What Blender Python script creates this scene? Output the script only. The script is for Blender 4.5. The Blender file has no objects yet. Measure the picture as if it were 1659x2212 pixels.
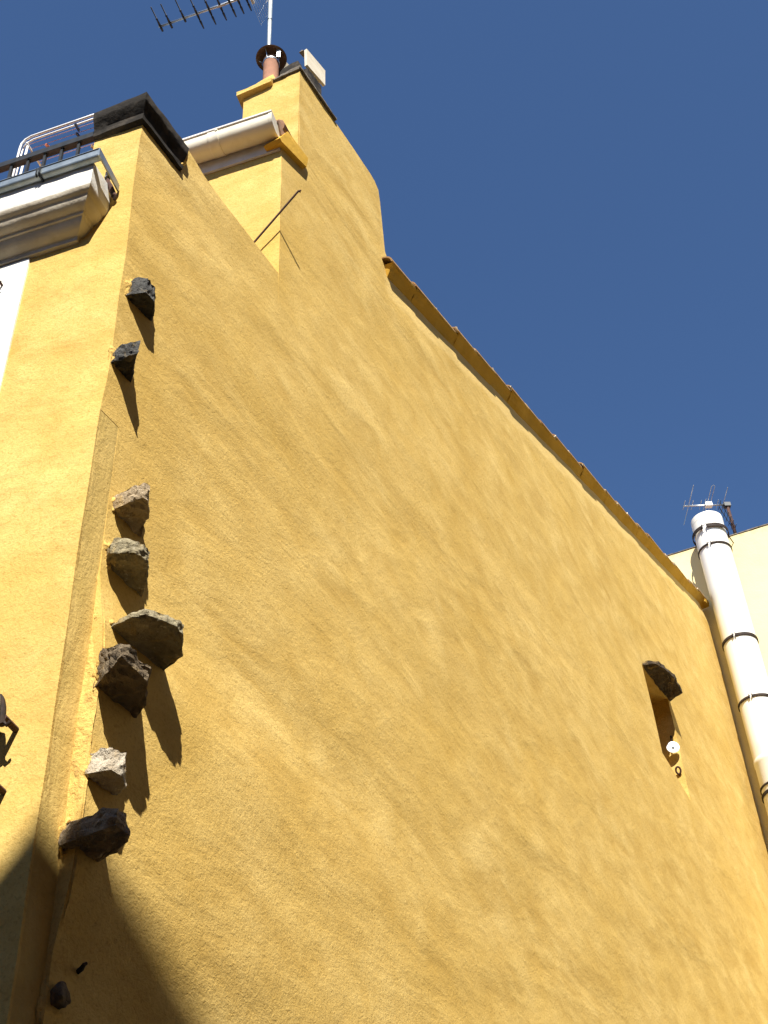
import bpy, bmesh, math, random
from mathutils import Vector, Matrix, noise
random.seed(7)
R = math.radians
sc = bpy.context.scene
COL = sc.collection

# ------------------------------------------------------------------ camera
F = 2900.0; CX, CY = 829.5, 1106.0            # focal length and centre on a 1659 x 2212 frame
CAM = Vector((-3.627, -3.442, 1.6))
FWD = Vector((0.659, 0.328, 0.677)).normalized()
RGT = Vector((0.478, -0.877, -0.040)); RGT = (RGT - FWD * RGT.dot(FWD)).normalized()
UPV = RGT.cross(FWD)
cam = bpy.data.objects.new('camera', bpy.data.cameras.new('camera')); COL.objects.link(cam)
cam.data.sensor_fit = 'HORIZONTAL'; cam.data.sensor_width = 36.0
cam.data.lens = 36.0 * F / 1659.0
cam.data.clip_start = 0.05; cam.data.clip_end = 2000
m3 = Matrix((RGT, UPV, -FWD)).transposed()
cam.matrix_world = Matrix.Translation(CAM) @ m3.to_4x4()
sc.camera = cam

# ------------------------------------------------------------------ sky and sun
LD = Vector((0.574, 0.363, -0.734)).normalized()      # direction the sunlight travels
SUN_EL = math.asin(-LD.z); SUN_AZ = math.atan2(-LD.x, -LD.y)
w = bpy.data.worlds.new('World'); sc.world = w; w.use_nodes = True
nt = w.node_tree; nt.nodes.clear()
sky = nt.nodes.new('ShaderNodeTexSky'); sky.sky_type = 'NISHITA'; sky.sun_disc = False
sky.sun_elevation = SUN_EL; sky.sun_rotation = SUN_AZ
sky.altitude = 100; sky.air_density = 1.0; sky.dust_density = 0.0; sky.ozone_density = 9.0
bg = nt.nodes.new('ShaderNodeBackground'); bg.inputs['Strength'].default_value = 0.057
wo = nt.nodes.new('ShaderNodeOutputWorld')
nt.links.new(sky.outputs[0], bg.inputs['Color']); nt.links.new(bg.outputs[0], wo.inputs['Surface'])
sun = bpy.data.objects.new('sun', bpy.data.lights.new('sun', 'SUN')); COL.objects.link(sun)
sun.data.energy = 4.4; sun.data.angle = R(0.53); sun.data.color = (1.0, 0.95, 0.86)
sun.rotation_euler = LD.to_track_quat('-Z', 'Y').to_euler()
sc.view_settings.view_transform = 'Standard'; sc.view_settings.look = 'None'
sc.view_settings.exposure = 1.27; sc.view_settings.gamma = 1.0
sc.render.engine = 'CYCLES'

# ------------------------------------------------------------------ layout helpers
FD = Vector((-0.174, 0.985, 0)).normalized()          # along the front of the yellow house
FN = Vector((-FD.y, FD.x, 0))                          # outwards from the front
UPO = Vector((1.71, 0, 0)); CHO = Vector((2.0, 0, 0))  # corner of the set-back storey, of the chimney
CD = Vector((-0.061, 0.998, 0)).normalized(); CN = Vector((-CD.y, CD.x, 0)); KO = Vector((16.0, 0, 0))
def ray(p):
    return (RGT * (p[0] - CX) - UPV * (p[1] - CY) + FWD * F).normalized()
def hit(p, P, n):
    r = ray(p); return CAM + r * ((P - CAM).dot(n) / r.dot(n))
def on_side(p, y=0.0): return hit(p, Vector((0, y, 0)), Vector((0, 1, 0)))
def on_level(p, z): return hit(p, Vector((0, 0, z)), Vector((0, 0, 1)))
def on_plane(p, O, n, o=0.0): return hit(p, O + n * o, n)
def fr(s, o, z): return FD * s + FN * o + Vector((0, 0, z))
def up_(s, o, z): return UPO + FD * s + FN * o + Vector((0, 0, z))
def ch(s, o, z): return CHO + FD * s + FN * o + Vector((0, 0, z))
def cw(t, o, z): return KO + CD * t + CN * o + Vector((0, 0, z))
SS = 3024 / 1659.0
def crop(ox, oy, s): return lambda x, y: ((ox + x / s) / SS, (oy + y / s) / SS)
def nz(v, s=1.0, seed=0.0): return noise.noise(Vector(v) * s + Vector((seed, seed * 1.7, seed * 0.3)))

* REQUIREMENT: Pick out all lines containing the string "objects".

* ANSWER FOR THE TASK:
What Blender Python script creates this scene? Output the script only. The script is for Blender 4.5. The Blender file has no objects yet. Measure the picture as if it were 1659x2212 pixels.
cam = bpy.data.objects.new('camera', bpy.data.cameras.new('camera')); COL.objects.link(cam)
sun = bpy.data.objects.new('sun', bpy.data.lights.new('sun', 'SUN')); COL.objects.link(sun)